BEGIN Data segment
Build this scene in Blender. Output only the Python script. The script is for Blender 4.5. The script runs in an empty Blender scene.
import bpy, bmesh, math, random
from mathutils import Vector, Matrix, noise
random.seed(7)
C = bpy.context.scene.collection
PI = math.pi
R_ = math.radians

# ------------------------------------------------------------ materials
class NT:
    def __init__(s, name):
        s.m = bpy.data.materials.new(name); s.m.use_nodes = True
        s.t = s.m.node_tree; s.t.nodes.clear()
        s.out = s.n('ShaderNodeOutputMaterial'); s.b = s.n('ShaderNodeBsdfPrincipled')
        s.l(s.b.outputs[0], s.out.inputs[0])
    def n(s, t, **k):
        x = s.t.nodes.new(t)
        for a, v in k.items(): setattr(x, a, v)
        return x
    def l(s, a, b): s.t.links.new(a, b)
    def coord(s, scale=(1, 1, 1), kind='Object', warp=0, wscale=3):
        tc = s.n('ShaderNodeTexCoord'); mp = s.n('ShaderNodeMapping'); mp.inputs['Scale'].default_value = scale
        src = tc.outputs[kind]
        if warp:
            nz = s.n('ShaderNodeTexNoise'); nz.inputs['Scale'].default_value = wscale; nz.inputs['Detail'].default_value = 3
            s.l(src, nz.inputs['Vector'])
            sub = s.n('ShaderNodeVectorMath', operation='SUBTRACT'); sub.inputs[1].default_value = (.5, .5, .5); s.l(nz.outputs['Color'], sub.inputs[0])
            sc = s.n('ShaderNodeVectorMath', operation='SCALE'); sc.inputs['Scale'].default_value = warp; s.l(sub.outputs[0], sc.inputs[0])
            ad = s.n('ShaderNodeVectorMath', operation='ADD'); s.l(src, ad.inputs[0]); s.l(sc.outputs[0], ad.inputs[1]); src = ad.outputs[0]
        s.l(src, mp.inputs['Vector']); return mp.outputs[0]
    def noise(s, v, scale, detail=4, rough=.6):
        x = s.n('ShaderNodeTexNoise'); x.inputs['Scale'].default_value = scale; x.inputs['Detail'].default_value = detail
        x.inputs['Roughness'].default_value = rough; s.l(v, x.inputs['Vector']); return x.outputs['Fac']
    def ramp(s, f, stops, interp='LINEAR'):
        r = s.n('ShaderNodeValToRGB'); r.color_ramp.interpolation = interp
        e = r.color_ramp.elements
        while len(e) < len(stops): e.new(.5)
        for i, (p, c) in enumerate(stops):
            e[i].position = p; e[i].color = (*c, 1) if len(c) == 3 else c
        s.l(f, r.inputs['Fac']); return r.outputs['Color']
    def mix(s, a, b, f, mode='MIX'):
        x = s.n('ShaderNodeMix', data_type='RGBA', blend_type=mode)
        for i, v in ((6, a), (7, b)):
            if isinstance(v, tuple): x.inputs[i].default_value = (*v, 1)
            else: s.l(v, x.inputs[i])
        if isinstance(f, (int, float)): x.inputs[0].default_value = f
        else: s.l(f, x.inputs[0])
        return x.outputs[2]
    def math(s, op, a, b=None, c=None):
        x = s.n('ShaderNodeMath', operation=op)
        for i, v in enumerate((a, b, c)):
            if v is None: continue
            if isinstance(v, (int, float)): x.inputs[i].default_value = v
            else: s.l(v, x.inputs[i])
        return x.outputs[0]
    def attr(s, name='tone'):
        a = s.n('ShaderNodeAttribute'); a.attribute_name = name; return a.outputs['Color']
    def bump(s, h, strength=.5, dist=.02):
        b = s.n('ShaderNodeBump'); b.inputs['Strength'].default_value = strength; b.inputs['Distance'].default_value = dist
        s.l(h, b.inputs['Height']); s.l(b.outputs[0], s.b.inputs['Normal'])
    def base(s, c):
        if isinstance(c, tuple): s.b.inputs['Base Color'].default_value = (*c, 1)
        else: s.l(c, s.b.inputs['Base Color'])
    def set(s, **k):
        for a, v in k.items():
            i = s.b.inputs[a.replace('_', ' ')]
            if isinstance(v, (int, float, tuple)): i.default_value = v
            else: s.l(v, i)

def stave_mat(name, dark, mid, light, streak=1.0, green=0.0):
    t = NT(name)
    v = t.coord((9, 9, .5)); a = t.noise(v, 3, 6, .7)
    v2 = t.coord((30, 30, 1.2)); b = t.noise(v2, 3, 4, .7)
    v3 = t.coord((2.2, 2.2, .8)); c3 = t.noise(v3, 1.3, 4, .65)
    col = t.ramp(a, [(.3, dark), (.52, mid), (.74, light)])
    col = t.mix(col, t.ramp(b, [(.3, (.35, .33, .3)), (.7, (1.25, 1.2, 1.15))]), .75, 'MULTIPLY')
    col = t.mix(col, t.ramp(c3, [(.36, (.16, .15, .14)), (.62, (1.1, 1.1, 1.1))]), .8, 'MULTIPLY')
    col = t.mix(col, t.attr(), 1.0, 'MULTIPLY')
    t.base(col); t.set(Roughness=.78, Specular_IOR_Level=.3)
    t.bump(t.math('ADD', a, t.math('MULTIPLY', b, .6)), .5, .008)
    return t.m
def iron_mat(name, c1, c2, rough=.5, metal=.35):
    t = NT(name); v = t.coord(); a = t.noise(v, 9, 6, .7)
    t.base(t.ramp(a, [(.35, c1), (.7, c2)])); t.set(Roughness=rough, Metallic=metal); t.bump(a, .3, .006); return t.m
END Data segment
> **Exercise description**:
Write out the material exactly as given.

> **Output of the exercise**:
Build this scene in Blender. Output only the Python script. The script is for Blender 4.5. The script runs in an empty Blender scene.
import bpy, bmesh, math, random
from mathutils import Vector, Matrix, noise
random.seed(7)
C = bpy.context.scene.collection
PI = math.pi
R_ = math.radians

# ------------------------------------------------------------ materials
class NT:
    def __init__(s, name):
        s.m = bpy.data.materials.new(name); s.m.use_nodes = True
        s.t = s.m.node_tree; s.t.nodes.clear()
        s.out = s.n('ShaderNodeOutputMaterial'); s.b = s.n('ShaderNodeBsdfPrincipled')
        s.l(s.b.outputs[0], s.out.inputs[0])
    def n(s, t, **k):
        x = s.t.nodes.new(t)
        for a, v in k.items(): setattr(x, a, v)
        return x
    def l(s, a, b): s.t.links.new(a, b)
    def coord(s, scale=(1, 1, 1), kind='Object', warp=0, wscale=3):
        tc = s.n('ShaderNodeTexCoord'); mp = s.n('ShaderNodeMapping'); mp.inputs['Scale'].default_value = scale
        src = tc.outputs[kind]
        if warp:
            nz = s.n('ShaderNodeTexNoise'); nz.inputs['Scale'].default_value = wscale; nz.inputs['Detail'].default_value = 3
            s.l(src, nz.inputs['Vector'])
            sub = s.n('ShaderNodeVectorMath', operation='SUBTRACT'); sub.inputs[1].default_value = (.5, .5, .5); s.l(nz.outputs['Color'], sub.inputs[0])
            sc = s.n('ShaderNodeVectorMath', operation='SCALE'); sc.inputs['Scale'].default_value = warp; s.l(sub.outputs[0], sc.inputs[0])
            ad = s.n('ShaderNodeVectorMath', operation='ADD'); s.l(src, ad.inputs[0]); s.l(sc.outputs[0], ad.inputs[1]); src = ad.outputs[0]
        s.l(src, mp.inputs['Vector']); return mp.outputs[0]
    def noise(s, v, scale, detail=4, rough=.6):
        x = s.n('ShaderNodeTexNoise'); x.inputs['Scale'].default_value = scale; x.inputs['Detail'].default_value = detail
        x.inputs['Roughness'].default_value = rough; s.l(v, x.inputs['Vector']); return x.outputs['Fac']
    def ramp(s, f, stops, interp='LINEAR'):
        r = s.n('ShaderNodeValToRGB'); r.color_ramp.interpolation = interp
        e = r.color_ramp.elements
        while len(e) < len(stops): e.new(.5)
        for i, (p, c) in enumerate(stops):
            e[i].position = p; e[i].color = (*c, 1) if len(c) == 3 else c
        s.l(f, r.inputs['Fac']); return r.outputs['Color']
    def mix(s, a, b, f, mode='MIX'):
        x = s.n('ShaderNodeMix', data_type='RGBA', blend_type=mode)
        for i, v in ((6, a), (7, b)):
            if isinstance(v, tuple): x.inputs[i].default_value = (*v, 1)
            else: s.l(v, x.inputs[i])
        if isinstance(f, (int, float)): x.inputs[0].default_value = f
        else: s.l(f, x.inputs[0])
        return x.outputs[2]
    def math(s, op, a, b=None, c=None):
        x = s.n('ShaderNodeMath', operation=op)
        for i, v in enumerate((a, b, c)):
            if v is None: continue
            if isinstance(v, (int, float)): x.inputs[i].default_value = v
            else: s.l(v, x.inputs[i])
        return x.outputs[0]
    def attr(s, name='tone'):
        a = s.n('ShaderNodeAttribute'); a.attribute_name = name; return a.outputs['Color']
    def bump(s, h, strength=.5, dist=.02):
        b = s.n('ShaderNodeBump'); b.inputs['Strength'].default_value = strength; b.inputs['Distance'].default_value = dist
        s.l(h, b.inputs['Height']); s.l(b.outputs[0], s.b.inputs['Normal'])
    def base(s, c):
        if isinstance(c, tuple): s.b.inputs['Base Color'].default_value = (*c, 1)
        else: s.l(c, s.b.inputs['Base Color'])
    def set(s, **k):
        for a, v in k.items():
            i = s.b.inputs[a.replace('_', ' ')]
            if isinstance(v, (int, float, tuple)): i.default_value = v
            else: s.l(v, i)

def stave_mat(name, dark, mid, light, streak=1.0, green=0.0):
    t = NT(name)
    v = t.coord((9, 9, .5)); a = t.noise(v, 3, 6, .7)
    v2 = t.coord((30, 30, 1.2)); b = t.noise(v2, 3, 4, .7)
    v3 = t.coord((2.2, 2.2, .8)); c3 = t.noise(v3, 1.3, 4, .65)
    col = t.ramp(a, [(.3, dark), (.52, mid), (.74, light)])
    col = t.mix(col, t.ramp(b, [(.3, (.35, .33, .3)), (.7, (1.25, 1.2, 1.15))]), .75, 'MULTIPLY')
    col = t.mix(col, t.ramp(c3, [(.36, (.16, .15, .14)), (.62, (1.1, 1.1, 1.1))]), .8, 'MULTIPLY')
    col = t.mix(col, t.attr(), 1.0, 'MULTIPLY')
    t.base(col); t.set(Roughness=.78, Specular_IOR_Level=.3)
    t.bump(t.math('ADD', a, t.math('MULTIPLY', b, .6)), .5, .008)
    return t.m
def iron_mat(name, c1, c2, rough=.5, metal=.35):
    t = NT(name); v = t.coord(); a = t.noise(v, 9, 6, .7)
    t.base(t.ramp(a, [(.35, c1), (.7, c2)])); t.set(Roughness=rough, Metallic=metal); t.bump(a, .3, .006); return t.m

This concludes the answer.